Exercise - Reproduce all of the listing below without alteration.

++++++++++

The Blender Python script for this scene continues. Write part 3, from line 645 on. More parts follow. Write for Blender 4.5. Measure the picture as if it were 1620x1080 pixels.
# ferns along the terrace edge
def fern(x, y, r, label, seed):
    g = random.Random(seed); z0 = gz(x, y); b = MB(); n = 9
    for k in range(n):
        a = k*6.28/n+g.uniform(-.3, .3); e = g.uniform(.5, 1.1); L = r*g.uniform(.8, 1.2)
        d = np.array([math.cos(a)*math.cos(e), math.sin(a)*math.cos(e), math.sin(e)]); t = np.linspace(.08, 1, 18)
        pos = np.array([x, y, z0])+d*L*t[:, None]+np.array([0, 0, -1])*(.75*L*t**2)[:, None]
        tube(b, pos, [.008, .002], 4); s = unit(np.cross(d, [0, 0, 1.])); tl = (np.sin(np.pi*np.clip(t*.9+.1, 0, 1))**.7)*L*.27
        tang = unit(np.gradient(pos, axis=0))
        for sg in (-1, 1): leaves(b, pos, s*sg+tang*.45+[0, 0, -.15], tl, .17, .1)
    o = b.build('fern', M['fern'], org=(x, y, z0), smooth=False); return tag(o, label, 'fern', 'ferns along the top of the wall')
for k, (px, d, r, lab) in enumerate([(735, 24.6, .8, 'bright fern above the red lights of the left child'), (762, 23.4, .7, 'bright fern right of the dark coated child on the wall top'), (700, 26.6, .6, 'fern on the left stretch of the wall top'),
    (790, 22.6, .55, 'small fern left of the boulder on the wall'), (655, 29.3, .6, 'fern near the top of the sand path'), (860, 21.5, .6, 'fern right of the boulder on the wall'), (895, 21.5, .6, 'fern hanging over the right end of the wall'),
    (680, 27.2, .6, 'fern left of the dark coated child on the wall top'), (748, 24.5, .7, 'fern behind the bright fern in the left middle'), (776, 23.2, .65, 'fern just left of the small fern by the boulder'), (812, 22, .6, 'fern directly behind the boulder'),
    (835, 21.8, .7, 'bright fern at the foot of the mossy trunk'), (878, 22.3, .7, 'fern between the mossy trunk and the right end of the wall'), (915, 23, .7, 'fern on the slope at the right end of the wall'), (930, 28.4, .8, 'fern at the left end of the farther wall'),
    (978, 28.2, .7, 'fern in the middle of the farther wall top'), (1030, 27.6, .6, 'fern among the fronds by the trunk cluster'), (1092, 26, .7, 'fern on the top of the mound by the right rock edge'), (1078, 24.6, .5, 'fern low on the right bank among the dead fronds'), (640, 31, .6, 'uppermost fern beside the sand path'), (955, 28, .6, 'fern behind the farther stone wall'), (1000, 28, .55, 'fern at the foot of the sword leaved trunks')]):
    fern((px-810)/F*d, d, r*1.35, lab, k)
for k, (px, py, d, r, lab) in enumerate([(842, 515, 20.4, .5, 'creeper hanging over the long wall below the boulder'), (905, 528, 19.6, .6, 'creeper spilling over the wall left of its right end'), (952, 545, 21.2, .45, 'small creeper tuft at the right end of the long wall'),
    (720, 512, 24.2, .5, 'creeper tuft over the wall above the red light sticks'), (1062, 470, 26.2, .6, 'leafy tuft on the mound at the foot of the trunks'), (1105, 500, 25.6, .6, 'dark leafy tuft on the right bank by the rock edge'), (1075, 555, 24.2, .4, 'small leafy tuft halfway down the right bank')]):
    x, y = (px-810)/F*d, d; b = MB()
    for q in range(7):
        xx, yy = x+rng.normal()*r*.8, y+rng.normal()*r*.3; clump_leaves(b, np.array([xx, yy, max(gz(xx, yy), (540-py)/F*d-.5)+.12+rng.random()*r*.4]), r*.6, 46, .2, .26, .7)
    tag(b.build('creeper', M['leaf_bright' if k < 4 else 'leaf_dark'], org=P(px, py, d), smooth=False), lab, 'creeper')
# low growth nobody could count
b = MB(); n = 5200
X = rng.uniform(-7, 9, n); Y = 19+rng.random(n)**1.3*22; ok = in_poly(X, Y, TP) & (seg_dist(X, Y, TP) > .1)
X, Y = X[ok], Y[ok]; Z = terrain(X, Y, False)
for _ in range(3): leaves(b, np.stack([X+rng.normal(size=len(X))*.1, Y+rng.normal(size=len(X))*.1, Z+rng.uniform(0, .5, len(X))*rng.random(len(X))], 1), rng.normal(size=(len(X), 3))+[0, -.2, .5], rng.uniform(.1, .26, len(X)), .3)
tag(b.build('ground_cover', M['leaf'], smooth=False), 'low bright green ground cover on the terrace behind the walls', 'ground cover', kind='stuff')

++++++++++

Expected answer -
The Blender Python script for this scene continues. Write part 3, from line 645 on. More parts follow. Write for Blender 4.5. Measure the picture as if it were 1620x1080 pixels.
# ferns along the terrace edge
def fern(x, y, r, label, seed):
    g = random.Random(seed); z0 = gz(x, y); b = MB(); n = 9
    for k in range(n):
        a = k*6.28/n+g.uniform(-.3, .3); e = g.uniform(.5, 1.1); L = r*g.uniform(.8, 1.2)
        d = np.array([math.cos(a)*math.cos(e), math.sin(a)*math.cos(e), math.sin(e)]); t = np.linspace(.08, 1, 18)
        pos = np.array([x, y, z0])+d*L*t[:, None]+np.array([0, 0, -1])*(.75*L*t**2)[:, None]
        tube(b, pos, [.008, .002], 4); s = unit(np.cross(d, [0, 0, 1.])); tl = (np.sin(np.pi*np.clip(t*.9+.1, 0, 1))**.7)*L*.27
        tang = unit(np.gradient(pos, axis=0))
        for sg in (-1, 1): leaves(b, pos, s*sg+tang*.45+[0, 0, -.15], tl, .17, .1)
    o = b.build('fern', M['fern'], org=(x, y, z0), smooth=False); return tag(o, label, 'fern', 'ferns along the top of the wall')
for k, (px, d, r, lab) in enumerate([(735, 24.6, .8, 'bright fern above the red lights of the left child'), (762, 23.4, .7, 'bright fern right of the dark coated child on the wall top'), (700, 26.6, .6, 'fern on the left stretch of the wall top'),
    (790, 22.6, .55, 'small fern left of the boulder on the wall'), (655, 29.3, .6, 'fern near the top of the sand path'), (860, 21.5, .6, 'fern right of the boulder on the wall'), (895, 21.5, .6, 'fern hanging over the right end of the wall'),
    (680, 27.2, .6, 'fern left of the dark coated child on the wall top'), (748, 24.5, .7, 'fern behind the bright fern in the left middle'), (776, 23.2, .65, 'fern just left of the small fern by the boulder'), (812, 22, .6, 'fern directly behind the boulder'),
    (835, 21.8, .7, 'bright fern at the foot of the mossy trunk'), (878, 22.3, .7, 'fern between the mossy trunk and the right end of the wall'), (915, 23, .7, 'fern on the slope at the right end of the wall'), (930, 28.4, .8, 'fern at the left end of the farther wall'),
    (978, 28.2, .7, 'fern in the middle of the farther wall top'), (1030, 27.6, .6, 'fern among the fronds by the trunk cluster'), (1092, 26, .7, 'fern on the top of the mound by the right rock edge'), (1078, 24.6, .5, 'fern low on the right bank among the dead fronds'), (640, 31, .6, 'uppermost fern beside the sand path'), (955, 28, .6, 'fern behind the farther stone wall'), (1000, 28, .55, 'fern at the foot of the sword leaved trunks')]):
    fern((px-810)/F*d, d, r*1.35, lab, k)
for k, (px, py, d, r, lab) in enumerate([(842, 515, 20.4, .5, 'creeper hanging over the long wall below the boulder'), (905, 528, 19.6, .6, 'creeper spilling over the wall left of its right end'), (952, 545, 21.2, .45, 'small creeper tuft at the right end of the long wall'),
    (720, 512, 24.2, .5, 'creeper tuft over the wall above the red light sticks'), (1062, 470, 26.2, .6, 'leafy tuft on the mound at the foot of the trunks'), (1105, 500, 25.6, .6, 'dark leafy tuft on the right bank by the rock edge'), (1075, 555, 24.2, .4, 'small leafy tuft halfway down the right bank')]):
    x, y = (px-810)/F*d, d; b = MB()
    for q in range(7):
        xx, yy = x+rng.normal()*r*.8, y+rng.normal()*r*.3; clump_leaves(b, np.array([xx, yy, max(gz(xx, yy), (540-py)/F*d-.5)+.12+rng.random()*r*.4]), r*.6, 46, .2, .26, .7)
    tag(b.build('creeper', M['leaf_bright' if k < 4 else 'leaf_dark'], org=P(px, py, d), smooth=False), lab, 'creeper')
# low growth nobody could count
b = MB(); n = 5200
X = rng.uniform(-7, 9, n); Y = 19+rng.random(n)**1.3*22; ok = in_poly(X, Y, TP) & (seg_dist(X, Y, TP) > .1)
X, Y = X[ok], Y[ok]; Z = terrain(X, Y, False)
for _ in range(3): leaves(b, np.stack([X+rng.normal(size=len(X))*.1, Y+rng.normal(size=len(X))*.1, Z+rng.uniform(0, .5, len(X))*rng.random(len(X))], 1), rng.normal(size=(len(X), 3))+[0, -.2, .5], rng.uniform(.1, .26, len(X)), .3)
tag(b.build('ground_cover', M['leaf'], smooth=False), 'low bright green ground cover on the terrace behind the walls', 'ground cover', kind='stuff')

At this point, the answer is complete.